Description of the task: It is required that the lines from the top of the listing through the line with "from mathutils import Vector" be reproduced exactly, excluding pictures.
++++++++++++++++++++
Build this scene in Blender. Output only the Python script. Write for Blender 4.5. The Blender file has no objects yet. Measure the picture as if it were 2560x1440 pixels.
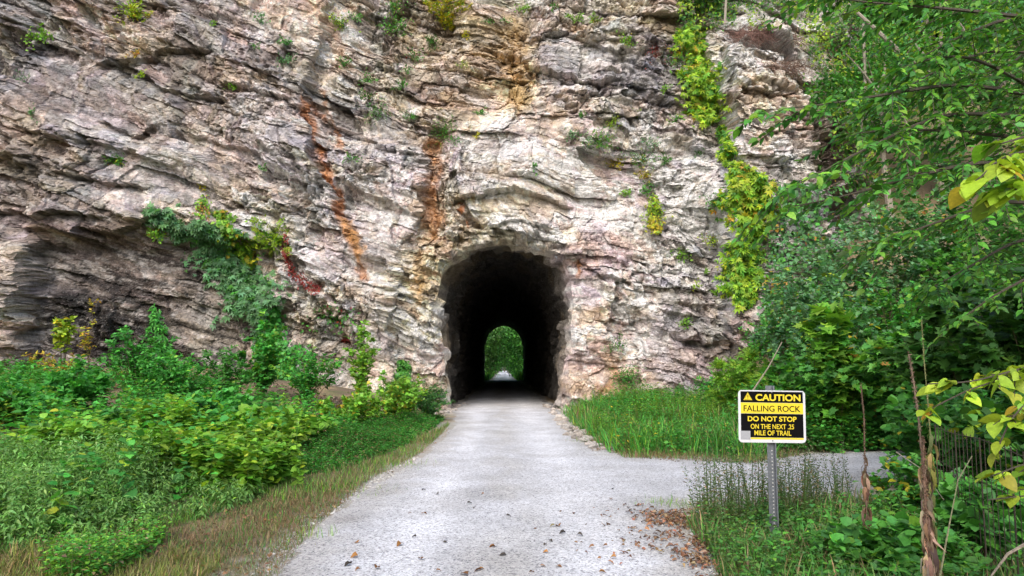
import bpy, math, random
import numpy as np
from mathutils import Vector

scene = bpy.context.scene
COL = scene.collection
# ------------------------------------------------------------------ camera, sky, sun, exposure
CAM = np.array([0.0, 0.0, 1.6])
FPX = 1849.0                                   # focal length in pixels of the 2560 px wide photograph
PITCH = math.atan(198.0 / FPX)
YAW = math.atan(22.0 / FPX)
cam_d = bpy.data.cameras.new('camera')
cam_d.sensor_width = 36.0
cam_d.lens = 36.0 * FPX / 2560.0
cam_d.clip_start = 0.05
cam_d.clip_end = 2000.0
cam = bpy.data.objects.new('camera', cam_d)
cam.location = CAM
cam.rotation_euler = (math.pi / 2 + PITCH, 0.0, -YAW)
COL.objects.link(cam)
scene.camera = cam

SUN_EL, SUN_AZ = 44.0, 194.0                   # degrees; azimuth clockwise from +Y (behind the camera, a little left)
world = bpy.data.worlds.new('World')
scene.world = world
world.use_nodes = True
wn = world.node_tree.nodes
sky = wn.new('ShaderNodeTexSky')
sky.sky_type = 'NISHITA'
sky.sun_disc = False
sky.sun_elevation = math.radians(SUN_EL)
sky.sun_rotation = math.radians(SUN_AZ)
sky.air_density = 1.0
sky.dust_density = 4.0
sky.ozone_density = 0.6
wn['Background'].inputs['Strength'].default_value = 0.15
world.node_tree.links.new(sky.outputs[0], wn['Background'].inputs['Color'])
sun_d = bpy.data.lights.new('sun', 'SUN')
sun_d.energy = 1.3
sun_d.angle = math.radians(40)
sun_d.color = (1.0, 0.97, 0.93)
sun = bpy.data.objects.new('sun', sun_d)
_e, _a = math.radians(SUN_EL), math.radians(SUN_AZ)
sun.rotation_euler = (-Vector((math.sin(_a) * math.cos(_e), math.cos(_a) * math.cos(_e), math.sin(_e)))).to_track_quat('-Z', 'Y').to_euler()
sun.location = (0, -20, 40)
COL.objects.link(sun)
vs = scene.view_settings
vs.view_transform = 'Standard'
vs.look = 'None'
vs.exposure = 0.75
vs.gamma = 1.0
vs.use_curve_mapping = False
cy = scene.cycles
cy.max_bounces = 6
cy.diffuse_bounces = 4
cy.glossy_bounces = 2
cy.transmission_bounces = 3
cy.caustics_reflective = False
cy.caustics_refractive = False

# ------------------------------------------------------------------ pixel <-> world
_b, _p = YAW, PITCH
FWD = np.array([math.sin(_b) * math.cos(_p), math.cos(_b) * math.cos(_p), math.sin(_p)])
RGT = np.array([math.cos(_b), -math.sin(_b), 0.0])
UPV = np.cross(RGT, FWD)


def ray(px, py):
    px = np.asarray(px, float); py = np.asarray(py, float)
    d = FWD + ((px - 1280) / FPX)[..., None] * RGT + ((720 - py) / FPX)[..., None] * UPV
    return d / d[..., 1:2]


def at(px, py, Y):
    """point seen at a pixel of the photograph, Y metres ahead"""
    return CAM + ray(px, py) * np.asarray(Y, float)[..., None]


def on_ground(px, py, z=0.0):
    d = ray(px, py)
    return CAM + d * ((z - CAM[2]) / d[..., 2])[..., None]


def proj(p):
    q = np.asarray(p, float) - CAM
    f = q @ FWD
    return 1280 + FPX * (q @ RGT) / f, 720 - FPX * (q @ UPV) / f


# ------------------------------------------------------------------ noise
def _h(ix, iy, seed):
    with np.errstate(over='ignore'):
        h = ix.astype(np.int64).astype(np.uint32) * np.uint32(374761393) + iy.astype(np.int64).astype(np.uint32) * np.uint32(668265263) + np.uint32((seed * 2654435761) & 0xffffffff)
        h = (h ^ (h >> np.uint32(15))) * np.uint32(2246822519)
        h = (h ^ (h >> np.uint32(13))) * np.uint32(3266489917)
        h = h ^ (h >> np.uint32(16))
    return h.astype(np.float64) / 4294967296.0


def vnoise(x, y, seed=0):
    x, y = np.broadcast_arrays(np.asarray(x, float), np.asarray(y, float))
    ix = np.floor(x); iy = np.floor(y)
    fx = x - ix; fy = y - iy
    fx = fx * fx * fx * (fx * (fx * 6 - 15) + 10); fy = fy * fy * fy * (fy * (fy * 6 - 15) + 10)
    a = _h(ix, iy, seed); b = _h(ix + 1, iy, seed); c = _h(ix, iy + 1, seed); d = _h(ix + 1, iy + 1, seed)
    return (a + (b - a) * fx) * (1 - fy) + (c + (d - c) * fx) * fy


def fbm(x, y, octs=4, seed=0, gain=0.5):
    s = 0.0; a = 1.0; t = 0.0
    for k in range(octs):
        s = s + a * (vnoise(x, y, seed + 17 * k) * 2 - 1); t += a
        x, y = (x * 0.8 - y * 0.6) * 2.03 + 3.7, (x * 0.6 + y * 0.8) * 2.03 - 1.3
        a *= gain
    return s / t


def sstep(a, b, x):
    t = np.clip((np.asarray(x, float) - a) / (b - a), 0, 1)
    return t * t * (3 - 2 * t)


def chisel(x, y, seed, slope=0.9):
    """continuous convex facets, like broken rock"""
    ix = np.floor(x); iy = np.floor(y)
    best = np.full(x.shape, -9.0)
    for dx in (-1, 0, 1):
        for dy in (-1, 0, 1):
            cx = ix + dx; cy_ = iy + dy
            h = _h(cx, cy_, seed)
            px = cx + 0.15 + 0.7 * _h(cx, cy_, seed + 1); py = cy_ + 0.15 + 0.7 * _h(cx, cy_, seed + 2)
            gx = (_h(cx, cy_, seed + 3) - .5) * 2 * slope; gy = (_h(cx, cy_, seed + 4) - .5) * 2 * slope
            ddx = x - px; ddy = y - py
            v = h * 0.6 + gx * ddx + gy * ddy - 0.9 * (ddx * ddx + ddy * ddy)
            best = np.maximum(best, v)
    return best


def blocks(s, t, bed, length, seed):
    """beds of irregular thickness broken by joints: offset, local coords, distance to the nearest edge, id"""
    q = s / bed
    i = np.floor(q)
    j = _h(i, i * 0 + 7, seed) * 0.75
    i = np.where(q < i + j, i - 1, i)
    lo = i + _h(i, i * 0 + 7, seed) * 0.75
    hi = i + 1 + _h(i + 1, i * 0 + 7, seed) * 0.75
    fs = (q - lo) / (hi - lo)
    sl = (_h(i, i * 0 + 3, seed) - .5) * 1.2
    r = (t + sl * (q - lo) * bed) / (length * (0.55 + 0.9 * _h(i, i * 0 + 5, seed))) + _h(i, i * 0 + 9, seed) * 57
    k = np.floor(r)
    jj = _h(k, i, seed + 1) * 0.75
    k = np.where(r < k + jj, k - 1, k)
    lk = k + _h(k, i, seed + 1) * 0.75
    hk = k + 1 + _h(k + 1, i, seed + 1) * 0.75
    ft = (r - lk) / (hk - lk)
    off = _h(k, i, seed + 2)
    gs = _h(k, i, seed + 3) - .5; gt = _h(k, i, seed + 4) - .5
    es = np.minimum(q - lo, hi - q) * bed
    et = np.minimum(r - lk, hk - r) * length
    return off, fs - .5, ft - .5, gs, gt, es, et, (k, i)


def seg_dist(x, y, pts):
    pts = np.asarray(pts, float)
    best = np.full(np.shape(x), 1e9); par = np.zeros(np.shape(x))
    n = len(pts) - 1
    for k in range(n):
        ax, ay = pts[k]; bx, by = pts[k + 1]
        L2 = (bx - ax) ** 2 + (by - ay) ** 2 + 1e-12
        t = np.clip(((x - ax) * (bx - ax) + (y - ay) * (by - ay)) / L2, 0, 1)
        d = np.hypot(x - ax - t * (bx - ax), y - ay - t * (by - ay))
        m = d < best
        best = np.where(m, d, best); par = np.where(m, (k + t) / n, par)
    return best, par


def inside(x, y, poly):
    c = np.zeros(np.shape(x), bool)
    n = len(poly)
    for k in range(n):
        x0, y0 = poly[k]; x1, y1 = poly[(k + 1) % n]
        if y0 == y1:
            continue
        c ^= ((y0 > y) != (y1 > y)) & (x < (x1 - x0) * (y - y0) / (y1 - y0) + x0)
    return c


def poly_sdf(x, y, poly):
    d, _ = seg_dist(x, y, list(poly) + [poly[0]])
    return np.where(inside(x, y, poly), -d, d)


def lin(c):
    c = np.asarray(c, float) / 255.0
    return np.where(c <= 0.04045, c / 12.92, ((c + 0.055) / 1.055) ** 2.4)


# ------------------------------------------------------------------ mesh helpers
def link(o, parent=None):
    COL.objects.link(o)
    if parent is not None:
        o.parent = parent
    return o


def mesh_np(name, V, F, mat, parent=None, col=None, smooth=False):
    """V (n,3) floats, F (m,3) or (m,4) ints"""
    V = np.asarray(V, np.float32); F = np.asarray(F, np.int32)
    me = bpy.data.meshes.new(name)
    k = F.shape[1]
    me.vertices.add(len(V)); me.vertices.foreach_set('co', V.ravel())
    me.loops.add(F.size); me.loops.foreach_set('vertex_index', F.ravel())
    me.polygons.add(len(F))
    me.polygons.foreach_set('loop_start', np.arange(0, F.size, k, dtype=np.int32))
    me.polygons.foreach_set('use_smooth', np.full(len(F), smooth, bool))
    if col is not None:
        a = me.color_attributes.new('col', 'FLOAT_COLOR', 'POINT')
        c4 = np.ones((len(V), 4), np.float32); c4[:, :3] = col
        a.data.foreach_set('color', c4.ravel())
    me.update(calc_edges=True)
    me.materials.append(mat)
    return link(bpy.data.objects.new(name, me), parent)


class Mesh:
    """collects tubes, boxes and prisms as triangles and links them as one object"""
    def __init__(self):
        self.V = []; self.F = []; self.C = []; self.n = 0

    def add(self, V, F, col=(0.1, 0.1, 0.1)):
        V = np.asarray(V, float).reshape(-1, 3); F = np.asarray(F, int).reshape(-1, 3)
        self.V.append(V); self.F.append(F + self.n); self.n += len(V)
        self.C.append(np.broadcast_to(np.asarray(col, float), (len(V), 3)))

    def tube(self, pts, r, sides=5, col=(0.1, 0.1, 0.1), cap=True):
        pts = np.asarray(pts, float); n = len(pts)
        r = np.broadcast_to(np.asarray(r, float), (n,))
        tan = np.gradient(pts, axis=0)
        tan /= np.linalg.norm(tan, axis=1, keepdims=True) + 1e-9
        ref = np.where(np.abs(tan[:, 2:3]) > 0.9, np.array([[1.0, 0, 0]]), np.array([[0, 0, 1.0]]))
        u = np.cross(tan, ref); u /= np.linalg.norm(u, axis=1, keepdims=True) + 1e-9
        w = np.cross(tan, u)
        a = np.arange(sides) * 2 * math.pi / sides
        V = pts[:, None] + r[:, None, None] * (np.cos(a)[None, :, None] * u[:, None] + np.sin(a)[None, :, None] * w[:, None])
        V = V.reshape(-1, 3)
        i = np.arange(n - 1)[:, None] * sides; j = np.arange(sides)[None]; k = (j + 1) % sides
        A = (i + j).ravel(); B = (i + k).ravel(); Cc = (i + sides + k).ravel(); D = (i + sides + j).ravel()
        F = np.concatenate([np.stack([A, B, Cc], 1), np.stack([A, Cc, D], 1)])
        if cap:
            e = (n - 1) * sides
            F = np.concatenate([F, [[e, e + q, e + q + 1] for q in range(1, sides - 1)], [[0, q + 1, q] for q in range(1, sides - 1)]])
        self.add(V, F, col)

    def box(self, lo, hi, col=(0.1, 0.1, 0.1)):
        x0, y0, z0 = lo; x1, y1, z1 = hi
        V = [(x0, y0, z0), (x1, y0, z0), (x1, y1, z0), (x0, y1, z0), (x0, y0, z1), (x1, y0, z1), (x1, y1, z1), (x0, y1, z1)]
        Q = [(0, 3, 2, 1), (4, 5, 6, 7), (0, 1, 5, 4), (1, 2, 6, 5), (2, 3, 7, 6), (3, 0, 4, 7)]
        self.add(V, [t for a, b, c, d in Q for t in ((a, b, c), (a, c, d))], col)

    def prism(self, pts, y0, y1, col=(0.1, 0.1, 0.1)):
        """outline in x,z (counter-clockwise seen from -y, star shaped) extruded from y0 (front) to y1"""
        n = len(pts); c = np.mean(np.asarray(pts, float), axis=0)
        V = [(x, y0, z) for x, z in pts] + [(x, y1, z) for x, z in pts] + [(c[0], y0, c[1]), (c[0], y1, c[1])]
        F = []
        for k in range(n):
            m = (k + 1) % n
            F += [(2 * n, k, m), (2 * n + 1, n + m, n + k), (k, n + k, n + m), (k, n + m, m)]
        self.add(V, F, col)

    def build(self, name, mat, parent=None, smooth=False):
        return mesh_np(name, np.concatenate(self.V), np.concatenate(self.F), mat, parent, np.concatenate(self.C), smooth)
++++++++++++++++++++
Answer for the task:
Build this scene in Blender. Output only the Python script. Write for Blender 4.5. The Blender file has no objects yet. Measure the picture as if it were 2560x1440 pixels.
import bpy, math, random
import numpy as np
from mathutils import Vector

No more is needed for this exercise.